--- Given information ---

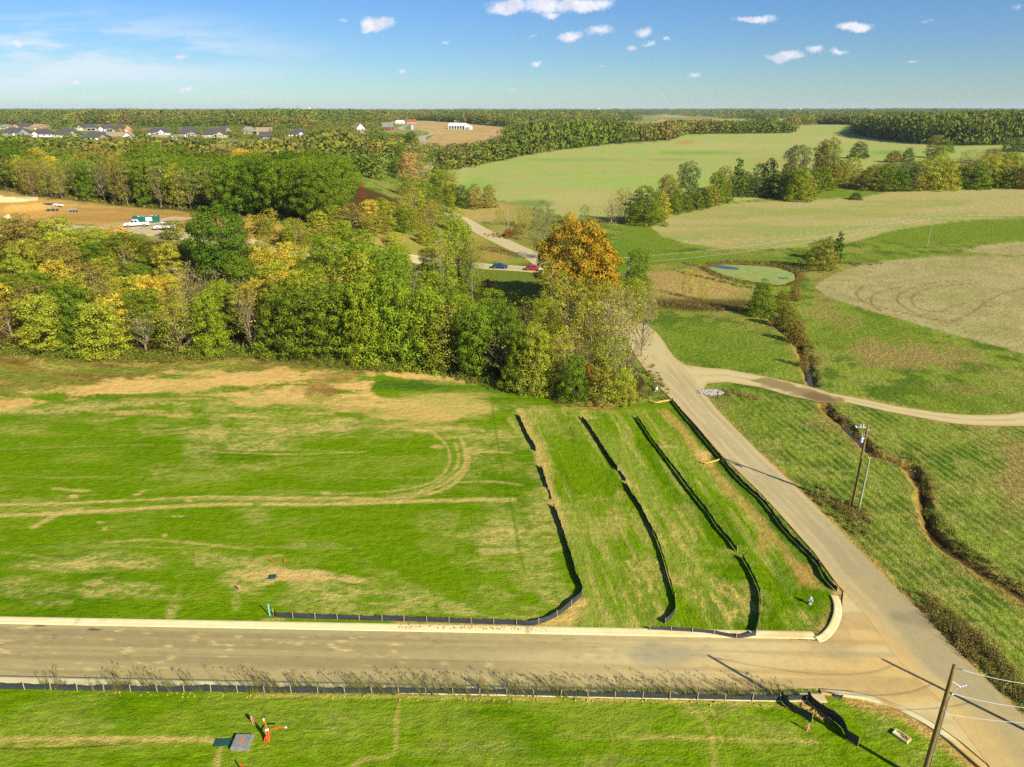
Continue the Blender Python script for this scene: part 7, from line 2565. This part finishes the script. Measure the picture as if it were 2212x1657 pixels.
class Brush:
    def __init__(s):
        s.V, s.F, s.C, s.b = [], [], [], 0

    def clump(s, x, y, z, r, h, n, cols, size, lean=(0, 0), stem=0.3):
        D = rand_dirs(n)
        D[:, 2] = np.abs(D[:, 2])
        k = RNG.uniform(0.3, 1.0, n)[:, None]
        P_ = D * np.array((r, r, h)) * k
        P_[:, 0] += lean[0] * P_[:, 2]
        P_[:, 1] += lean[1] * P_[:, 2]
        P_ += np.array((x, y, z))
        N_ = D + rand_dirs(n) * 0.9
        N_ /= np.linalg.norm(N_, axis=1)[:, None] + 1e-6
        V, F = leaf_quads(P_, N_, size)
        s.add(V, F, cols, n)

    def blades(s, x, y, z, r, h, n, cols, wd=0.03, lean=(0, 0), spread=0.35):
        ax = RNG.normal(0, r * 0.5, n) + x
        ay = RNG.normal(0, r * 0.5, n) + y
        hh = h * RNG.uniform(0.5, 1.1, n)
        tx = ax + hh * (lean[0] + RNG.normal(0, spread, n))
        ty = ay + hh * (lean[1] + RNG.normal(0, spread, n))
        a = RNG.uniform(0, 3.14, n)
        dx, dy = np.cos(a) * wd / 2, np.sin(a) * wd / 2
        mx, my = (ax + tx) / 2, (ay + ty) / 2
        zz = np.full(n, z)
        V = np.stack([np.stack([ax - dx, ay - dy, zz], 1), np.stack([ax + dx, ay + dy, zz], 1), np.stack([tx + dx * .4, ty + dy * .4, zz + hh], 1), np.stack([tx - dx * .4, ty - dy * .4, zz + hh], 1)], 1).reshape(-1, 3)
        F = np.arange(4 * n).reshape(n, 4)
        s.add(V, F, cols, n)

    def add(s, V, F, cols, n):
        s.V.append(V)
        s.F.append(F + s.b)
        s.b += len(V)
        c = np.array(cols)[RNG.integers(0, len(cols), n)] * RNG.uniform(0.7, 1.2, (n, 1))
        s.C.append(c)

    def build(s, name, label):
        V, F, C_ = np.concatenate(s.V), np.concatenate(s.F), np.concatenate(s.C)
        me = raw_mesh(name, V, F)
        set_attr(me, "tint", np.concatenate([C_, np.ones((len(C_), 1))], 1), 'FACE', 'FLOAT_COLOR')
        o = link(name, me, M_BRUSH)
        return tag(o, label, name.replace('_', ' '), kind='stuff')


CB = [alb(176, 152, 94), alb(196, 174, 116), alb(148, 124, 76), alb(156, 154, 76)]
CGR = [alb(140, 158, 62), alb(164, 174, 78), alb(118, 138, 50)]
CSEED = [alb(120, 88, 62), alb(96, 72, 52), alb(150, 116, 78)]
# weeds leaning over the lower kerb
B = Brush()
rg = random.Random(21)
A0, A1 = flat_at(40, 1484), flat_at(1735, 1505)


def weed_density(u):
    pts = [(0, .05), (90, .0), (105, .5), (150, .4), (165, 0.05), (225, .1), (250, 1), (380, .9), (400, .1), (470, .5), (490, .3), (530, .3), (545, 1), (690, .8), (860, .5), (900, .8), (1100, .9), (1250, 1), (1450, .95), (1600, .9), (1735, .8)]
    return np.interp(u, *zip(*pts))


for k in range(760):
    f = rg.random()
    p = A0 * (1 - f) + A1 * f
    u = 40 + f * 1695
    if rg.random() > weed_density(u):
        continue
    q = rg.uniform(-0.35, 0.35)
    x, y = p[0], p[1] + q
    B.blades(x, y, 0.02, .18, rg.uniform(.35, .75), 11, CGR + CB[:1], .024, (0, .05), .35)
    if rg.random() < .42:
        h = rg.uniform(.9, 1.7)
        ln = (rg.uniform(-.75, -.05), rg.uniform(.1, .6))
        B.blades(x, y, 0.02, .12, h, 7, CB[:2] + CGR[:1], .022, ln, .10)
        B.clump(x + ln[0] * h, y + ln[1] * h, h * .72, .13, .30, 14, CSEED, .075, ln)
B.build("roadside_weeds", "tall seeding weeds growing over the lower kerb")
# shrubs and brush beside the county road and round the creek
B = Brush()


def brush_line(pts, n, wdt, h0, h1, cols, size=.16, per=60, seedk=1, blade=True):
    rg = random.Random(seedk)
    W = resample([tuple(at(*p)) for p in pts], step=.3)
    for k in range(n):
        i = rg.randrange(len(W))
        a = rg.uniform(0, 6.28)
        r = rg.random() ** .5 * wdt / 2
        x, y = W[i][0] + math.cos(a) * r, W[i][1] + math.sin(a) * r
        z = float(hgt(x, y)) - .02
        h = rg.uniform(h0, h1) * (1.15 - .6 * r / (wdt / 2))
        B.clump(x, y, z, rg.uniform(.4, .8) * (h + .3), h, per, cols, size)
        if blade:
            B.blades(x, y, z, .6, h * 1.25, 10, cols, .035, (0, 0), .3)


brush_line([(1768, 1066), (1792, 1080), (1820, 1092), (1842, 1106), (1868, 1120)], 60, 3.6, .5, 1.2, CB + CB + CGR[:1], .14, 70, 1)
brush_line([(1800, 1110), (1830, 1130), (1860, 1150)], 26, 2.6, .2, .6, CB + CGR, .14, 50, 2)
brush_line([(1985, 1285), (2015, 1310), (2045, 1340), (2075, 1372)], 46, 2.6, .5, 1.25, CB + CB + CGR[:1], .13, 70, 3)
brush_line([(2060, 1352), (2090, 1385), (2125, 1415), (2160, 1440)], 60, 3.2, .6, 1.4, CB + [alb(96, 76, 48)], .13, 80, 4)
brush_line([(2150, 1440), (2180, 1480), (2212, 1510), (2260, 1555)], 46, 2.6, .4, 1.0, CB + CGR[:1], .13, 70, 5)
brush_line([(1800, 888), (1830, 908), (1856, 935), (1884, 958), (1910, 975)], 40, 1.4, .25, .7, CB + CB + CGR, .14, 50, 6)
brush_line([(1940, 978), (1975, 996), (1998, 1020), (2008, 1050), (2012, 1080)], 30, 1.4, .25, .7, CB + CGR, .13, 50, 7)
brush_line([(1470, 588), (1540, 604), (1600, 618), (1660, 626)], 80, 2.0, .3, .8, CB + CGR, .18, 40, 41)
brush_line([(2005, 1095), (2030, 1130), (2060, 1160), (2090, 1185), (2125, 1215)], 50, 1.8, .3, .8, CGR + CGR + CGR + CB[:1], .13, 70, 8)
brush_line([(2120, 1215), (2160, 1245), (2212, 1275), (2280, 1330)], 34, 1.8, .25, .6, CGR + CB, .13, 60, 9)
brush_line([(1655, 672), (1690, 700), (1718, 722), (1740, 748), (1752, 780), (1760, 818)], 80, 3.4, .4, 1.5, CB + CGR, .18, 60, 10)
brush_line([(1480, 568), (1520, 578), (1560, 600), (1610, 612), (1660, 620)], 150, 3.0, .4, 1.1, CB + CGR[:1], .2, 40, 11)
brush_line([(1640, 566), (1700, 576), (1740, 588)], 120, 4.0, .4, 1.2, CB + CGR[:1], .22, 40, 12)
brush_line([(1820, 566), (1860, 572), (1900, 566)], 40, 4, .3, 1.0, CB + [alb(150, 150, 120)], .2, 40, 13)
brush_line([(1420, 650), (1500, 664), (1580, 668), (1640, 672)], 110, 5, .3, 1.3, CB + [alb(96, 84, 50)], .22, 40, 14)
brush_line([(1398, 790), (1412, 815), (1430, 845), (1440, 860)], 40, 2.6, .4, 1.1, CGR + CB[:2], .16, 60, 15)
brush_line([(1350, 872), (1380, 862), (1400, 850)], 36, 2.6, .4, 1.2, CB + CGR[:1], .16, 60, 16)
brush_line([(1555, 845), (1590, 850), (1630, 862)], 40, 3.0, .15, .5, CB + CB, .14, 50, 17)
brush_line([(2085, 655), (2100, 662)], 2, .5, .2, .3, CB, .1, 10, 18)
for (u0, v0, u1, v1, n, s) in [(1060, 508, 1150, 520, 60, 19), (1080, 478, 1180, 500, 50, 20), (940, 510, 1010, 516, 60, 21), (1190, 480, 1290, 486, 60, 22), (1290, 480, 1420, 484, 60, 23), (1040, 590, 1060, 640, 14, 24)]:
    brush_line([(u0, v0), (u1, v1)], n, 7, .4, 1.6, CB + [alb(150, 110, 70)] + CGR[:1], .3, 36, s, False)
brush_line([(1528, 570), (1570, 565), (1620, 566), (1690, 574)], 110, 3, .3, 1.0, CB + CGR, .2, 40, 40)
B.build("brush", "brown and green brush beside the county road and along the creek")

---

Short task: With the pictures left out, restate word for word every line of the data above, from the first down to the line that contains "s.V, s.F, s.C, s.b = [], [], [], 0".

Complete response:
Continue the Blender Python script for this scene: part 7, from line 2565. This part finishes the script. Measure the picture as if it were 2212x1657 pixels.
class Brush:
    def __init__(s):
        s.V, s.F, s.C, s.b = [], [], [], 0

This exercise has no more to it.